It's simple: I have no current use for OpenBSD but I would use LibreSSL and I know a ton of other people in exactly the same boat. So I'd like my contributions to go where they make the most effect for me.
I kind of understand what you want but right now you have to acknowledge the reality that LibreSSL is a part of OpenBSD, its core developers are core OpenBSD developers, its source resides in the OpenBSD source tree, you get it from the servers that serve you OpenBSD. One is a part of the other. You can't really point at a fraction of the electricity bill and say that is for libssl. Likewise you can't say that a developer's laptop must only be used for working on libssl. And you can't say $5 (or whatever you donated) worth of an OpenBSD developer's time must go towards libssl and not something else. You may find that with no OpenBSD, there would be no security-minded OpenBSD developers to work on /usr/src/lib/libssl.
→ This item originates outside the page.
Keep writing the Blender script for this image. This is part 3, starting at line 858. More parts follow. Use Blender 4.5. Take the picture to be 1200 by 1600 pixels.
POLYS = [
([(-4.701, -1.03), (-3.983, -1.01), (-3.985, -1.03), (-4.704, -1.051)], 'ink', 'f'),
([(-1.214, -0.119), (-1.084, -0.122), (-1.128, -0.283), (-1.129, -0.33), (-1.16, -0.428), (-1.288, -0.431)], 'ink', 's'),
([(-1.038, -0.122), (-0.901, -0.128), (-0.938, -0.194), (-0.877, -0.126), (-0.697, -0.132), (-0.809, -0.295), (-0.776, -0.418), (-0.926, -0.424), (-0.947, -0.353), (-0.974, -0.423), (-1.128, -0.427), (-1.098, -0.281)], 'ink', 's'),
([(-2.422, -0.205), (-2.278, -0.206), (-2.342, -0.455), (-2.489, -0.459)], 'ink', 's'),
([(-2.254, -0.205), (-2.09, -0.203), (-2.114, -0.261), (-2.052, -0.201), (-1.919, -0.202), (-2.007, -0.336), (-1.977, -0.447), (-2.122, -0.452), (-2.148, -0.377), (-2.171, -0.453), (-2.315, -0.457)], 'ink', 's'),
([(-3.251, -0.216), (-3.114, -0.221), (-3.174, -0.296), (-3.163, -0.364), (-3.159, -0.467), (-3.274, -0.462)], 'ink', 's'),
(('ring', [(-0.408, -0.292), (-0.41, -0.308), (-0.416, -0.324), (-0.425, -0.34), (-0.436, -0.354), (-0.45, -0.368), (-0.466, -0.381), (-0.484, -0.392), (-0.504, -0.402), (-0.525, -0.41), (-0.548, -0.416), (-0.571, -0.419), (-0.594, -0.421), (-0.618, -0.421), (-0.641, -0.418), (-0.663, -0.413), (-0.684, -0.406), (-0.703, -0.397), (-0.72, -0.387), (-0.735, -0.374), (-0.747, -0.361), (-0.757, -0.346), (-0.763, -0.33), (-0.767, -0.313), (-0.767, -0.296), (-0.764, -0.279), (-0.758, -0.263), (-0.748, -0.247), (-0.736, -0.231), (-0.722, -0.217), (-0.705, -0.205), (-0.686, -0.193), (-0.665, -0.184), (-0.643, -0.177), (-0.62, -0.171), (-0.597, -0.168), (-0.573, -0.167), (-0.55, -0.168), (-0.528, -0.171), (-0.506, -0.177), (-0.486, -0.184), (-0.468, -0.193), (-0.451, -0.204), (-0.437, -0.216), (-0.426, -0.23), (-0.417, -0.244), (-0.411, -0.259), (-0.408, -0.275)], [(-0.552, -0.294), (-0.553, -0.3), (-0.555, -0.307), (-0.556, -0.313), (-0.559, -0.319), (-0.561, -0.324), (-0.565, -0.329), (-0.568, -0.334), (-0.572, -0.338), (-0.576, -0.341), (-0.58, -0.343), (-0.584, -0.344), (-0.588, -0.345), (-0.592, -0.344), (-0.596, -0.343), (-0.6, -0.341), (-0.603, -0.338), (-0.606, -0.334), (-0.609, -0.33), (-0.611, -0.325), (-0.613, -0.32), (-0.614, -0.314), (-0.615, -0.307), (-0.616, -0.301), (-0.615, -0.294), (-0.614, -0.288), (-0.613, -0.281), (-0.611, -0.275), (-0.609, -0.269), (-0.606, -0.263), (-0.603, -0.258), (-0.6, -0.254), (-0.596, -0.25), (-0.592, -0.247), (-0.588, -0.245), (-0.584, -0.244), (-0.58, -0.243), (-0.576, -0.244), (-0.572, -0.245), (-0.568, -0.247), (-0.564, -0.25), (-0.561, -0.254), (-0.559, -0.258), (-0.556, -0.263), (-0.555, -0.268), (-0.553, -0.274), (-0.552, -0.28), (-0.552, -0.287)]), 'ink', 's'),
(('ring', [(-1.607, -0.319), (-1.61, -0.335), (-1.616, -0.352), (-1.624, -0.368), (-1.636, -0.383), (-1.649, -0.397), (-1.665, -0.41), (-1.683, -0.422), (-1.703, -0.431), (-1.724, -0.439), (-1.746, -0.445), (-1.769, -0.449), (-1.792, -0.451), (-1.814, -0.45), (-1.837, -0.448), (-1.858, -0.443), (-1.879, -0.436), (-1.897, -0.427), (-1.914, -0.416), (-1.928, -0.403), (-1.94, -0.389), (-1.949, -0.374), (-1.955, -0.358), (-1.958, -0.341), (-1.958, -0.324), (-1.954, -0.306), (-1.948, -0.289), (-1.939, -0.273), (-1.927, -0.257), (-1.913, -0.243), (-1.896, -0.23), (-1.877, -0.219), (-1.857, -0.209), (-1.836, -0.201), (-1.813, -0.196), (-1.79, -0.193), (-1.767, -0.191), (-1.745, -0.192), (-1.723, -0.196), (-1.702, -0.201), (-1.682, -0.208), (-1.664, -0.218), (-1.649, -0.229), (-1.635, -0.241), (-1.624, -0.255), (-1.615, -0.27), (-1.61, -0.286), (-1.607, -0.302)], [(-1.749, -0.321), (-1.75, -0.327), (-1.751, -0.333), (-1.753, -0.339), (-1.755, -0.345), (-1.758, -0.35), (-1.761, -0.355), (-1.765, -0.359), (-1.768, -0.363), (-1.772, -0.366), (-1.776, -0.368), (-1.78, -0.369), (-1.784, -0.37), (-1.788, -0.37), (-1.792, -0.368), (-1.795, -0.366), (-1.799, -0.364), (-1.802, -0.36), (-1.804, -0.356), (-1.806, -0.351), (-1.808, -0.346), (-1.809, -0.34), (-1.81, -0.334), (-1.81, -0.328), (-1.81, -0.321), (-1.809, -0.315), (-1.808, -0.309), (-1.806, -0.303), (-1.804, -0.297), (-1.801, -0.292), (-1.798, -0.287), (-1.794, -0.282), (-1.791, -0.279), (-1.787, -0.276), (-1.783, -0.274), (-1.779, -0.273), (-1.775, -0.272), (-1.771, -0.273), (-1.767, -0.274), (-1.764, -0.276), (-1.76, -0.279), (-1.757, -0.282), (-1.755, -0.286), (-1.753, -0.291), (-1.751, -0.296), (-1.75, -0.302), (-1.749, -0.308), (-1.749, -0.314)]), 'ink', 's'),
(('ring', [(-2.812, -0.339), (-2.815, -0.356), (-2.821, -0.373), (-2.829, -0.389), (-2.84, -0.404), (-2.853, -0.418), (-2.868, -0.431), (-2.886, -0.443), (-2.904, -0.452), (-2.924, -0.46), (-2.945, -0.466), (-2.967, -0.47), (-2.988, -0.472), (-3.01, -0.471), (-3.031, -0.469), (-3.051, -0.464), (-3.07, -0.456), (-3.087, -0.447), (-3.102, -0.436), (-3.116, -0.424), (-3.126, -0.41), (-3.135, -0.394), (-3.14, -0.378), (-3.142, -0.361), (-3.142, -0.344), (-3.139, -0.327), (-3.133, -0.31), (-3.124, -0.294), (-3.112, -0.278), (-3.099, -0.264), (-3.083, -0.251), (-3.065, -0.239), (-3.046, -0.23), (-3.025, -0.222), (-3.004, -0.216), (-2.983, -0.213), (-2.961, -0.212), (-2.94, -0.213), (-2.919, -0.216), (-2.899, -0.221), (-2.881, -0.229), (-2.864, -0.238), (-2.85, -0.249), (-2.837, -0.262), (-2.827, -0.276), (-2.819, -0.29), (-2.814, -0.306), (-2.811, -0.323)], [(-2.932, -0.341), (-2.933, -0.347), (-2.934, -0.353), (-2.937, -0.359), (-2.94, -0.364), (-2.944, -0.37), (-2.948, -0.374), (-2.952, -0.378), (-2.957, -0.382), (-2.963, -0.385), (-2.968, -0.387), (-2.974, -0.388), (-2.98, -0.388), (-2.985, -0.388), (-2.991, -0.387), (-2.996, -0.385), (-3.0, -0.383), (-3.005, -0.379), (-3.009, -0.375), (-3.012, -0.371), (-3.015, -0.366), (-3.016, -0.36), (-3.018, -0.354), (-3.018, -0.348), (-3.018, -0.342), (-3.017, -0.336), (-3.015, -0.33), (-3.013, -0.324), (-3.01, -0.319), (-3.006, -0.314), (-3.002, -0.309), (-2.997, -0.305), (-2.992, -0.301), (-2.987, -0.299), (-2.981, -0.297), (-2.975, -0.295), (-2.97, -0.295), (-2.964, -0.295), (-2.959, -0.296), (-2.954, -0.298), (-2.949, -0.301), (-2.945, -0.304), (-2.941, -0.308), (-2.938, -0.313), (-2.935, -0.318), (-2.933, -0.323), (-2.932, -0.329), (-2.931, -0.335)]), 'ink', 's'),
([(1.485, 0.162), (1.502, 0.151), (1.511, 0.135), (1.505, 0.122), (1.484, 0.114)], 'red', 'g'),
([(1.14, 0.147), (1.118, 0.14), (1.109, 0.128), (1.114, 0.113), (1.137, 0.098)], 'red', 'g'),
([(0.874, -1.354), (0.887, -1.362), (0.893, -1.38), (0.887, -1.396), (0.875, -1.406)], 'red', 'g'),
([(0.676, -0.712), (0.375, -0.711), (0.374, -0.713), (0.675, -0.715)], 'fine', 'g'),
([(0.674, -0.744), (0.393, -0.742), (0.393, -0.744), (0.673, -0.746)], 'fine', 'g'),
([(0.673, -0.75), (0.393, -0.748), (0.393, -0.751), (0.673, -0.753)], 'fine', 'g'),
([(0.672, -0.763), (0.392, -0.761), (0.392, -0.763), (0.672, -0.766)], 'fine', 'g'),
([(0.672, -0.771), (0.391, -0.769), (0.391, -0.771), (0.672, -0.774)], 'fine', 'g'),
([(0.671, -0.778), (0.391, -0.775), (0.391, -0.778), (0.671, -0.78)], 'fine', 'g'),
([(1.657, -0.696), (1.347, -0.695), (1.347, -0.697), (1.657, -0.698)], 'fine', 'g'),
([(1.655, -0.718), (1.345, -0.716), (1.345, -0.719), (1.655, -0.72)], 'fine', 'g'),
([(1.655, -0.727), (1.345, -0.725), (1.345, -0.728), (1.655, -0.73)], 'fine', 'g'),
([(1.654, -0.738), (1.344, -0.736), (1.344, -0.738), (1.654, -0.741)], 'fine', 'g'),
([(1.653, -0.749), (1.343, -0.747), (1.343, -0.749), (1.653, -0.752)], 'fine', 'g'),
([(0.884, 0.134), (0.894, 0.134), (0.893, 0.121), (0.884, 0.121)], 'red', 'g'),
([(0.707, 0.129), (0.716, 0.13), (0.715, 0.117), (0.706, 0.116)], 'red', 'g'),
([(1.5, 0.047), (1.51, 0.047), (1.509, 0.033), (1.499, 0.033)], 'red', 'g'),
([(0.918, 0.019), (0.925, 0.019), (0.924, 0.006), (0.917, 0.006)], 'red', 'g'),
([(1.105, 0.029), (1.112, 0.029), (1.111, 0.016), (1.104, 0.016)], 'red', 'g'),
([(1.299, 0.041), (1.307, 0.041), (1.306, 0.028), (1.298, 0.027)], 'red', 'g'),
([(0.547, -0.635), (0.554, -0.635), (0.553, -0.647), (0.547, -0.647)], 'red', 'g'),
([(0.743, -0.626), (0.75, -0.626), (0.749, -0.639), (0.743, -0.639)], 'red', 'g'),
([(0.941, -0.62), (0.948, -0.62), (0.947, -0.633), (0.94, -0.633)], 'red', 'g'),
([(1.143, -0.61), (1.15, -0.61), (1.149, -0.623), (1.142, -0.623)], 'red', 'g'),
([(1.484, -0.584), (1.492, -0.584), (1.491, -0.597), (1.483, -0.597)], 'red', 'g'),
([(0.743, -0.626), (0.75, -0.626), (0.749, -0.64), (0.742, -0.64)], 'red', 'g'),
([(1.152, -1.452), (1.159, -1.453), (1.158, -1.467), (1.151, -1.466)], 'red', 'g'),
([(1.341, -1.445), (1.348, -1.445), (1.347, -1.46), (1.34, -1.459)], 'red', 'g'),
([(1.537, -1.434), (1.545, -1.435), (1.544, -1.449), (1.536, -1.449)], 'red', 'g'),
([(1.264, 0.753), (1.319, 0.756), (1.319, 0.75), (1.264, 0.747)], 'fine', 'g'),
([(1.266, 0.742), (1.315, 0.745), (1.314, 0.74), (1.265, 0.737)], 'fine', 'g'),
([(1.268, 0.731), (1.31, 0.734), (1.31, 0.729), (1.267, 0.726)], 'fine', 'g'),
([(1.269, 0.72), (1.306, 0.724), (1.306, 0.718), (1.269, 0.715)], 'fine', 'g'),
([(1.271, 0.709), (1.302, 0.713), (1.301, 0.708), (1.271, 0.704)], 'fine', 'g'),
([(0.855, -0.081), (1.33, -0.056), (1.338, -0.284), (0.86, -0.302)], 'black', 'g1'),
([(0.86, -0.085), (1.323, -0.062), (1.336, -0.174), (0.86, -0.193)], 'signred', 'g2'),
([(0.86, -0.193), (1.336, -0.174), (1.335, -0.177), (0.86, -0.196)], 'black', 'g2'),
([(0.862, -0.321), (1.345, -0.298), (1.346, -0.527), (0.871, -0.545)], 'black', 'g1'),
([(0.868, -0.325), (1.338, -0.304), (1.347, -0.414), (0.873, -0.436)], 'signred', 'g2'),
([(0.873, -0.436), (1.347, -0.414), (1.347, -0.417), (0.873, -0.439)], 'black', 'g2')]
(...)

If you want to deny the project its money and only contribute to a part of it, the only way I can see that happening right now is that you hire a developer to work on the part you want.
Also, don't forget that developing software on OpenBSD is likely to make that software better (there are features that make OpenBSD a good development platform; and the fact that code is tested on many different hardware platforms helps). So while you might not be using OpenBSD, chances are the system is affecting you positively nevertheless. I'd also encourage you to look at how many other projects use code from OpenBSD. Do you use Android per chance?
The point is that as far as the OpenBSD project is concerned, LibreSSL isn't a thing on its own. It's just another component of OpenBSD. It's not even supposed to be portable across operating systems - making it so will likely be a separate project, essentially a fork, as it is with OpenSSH.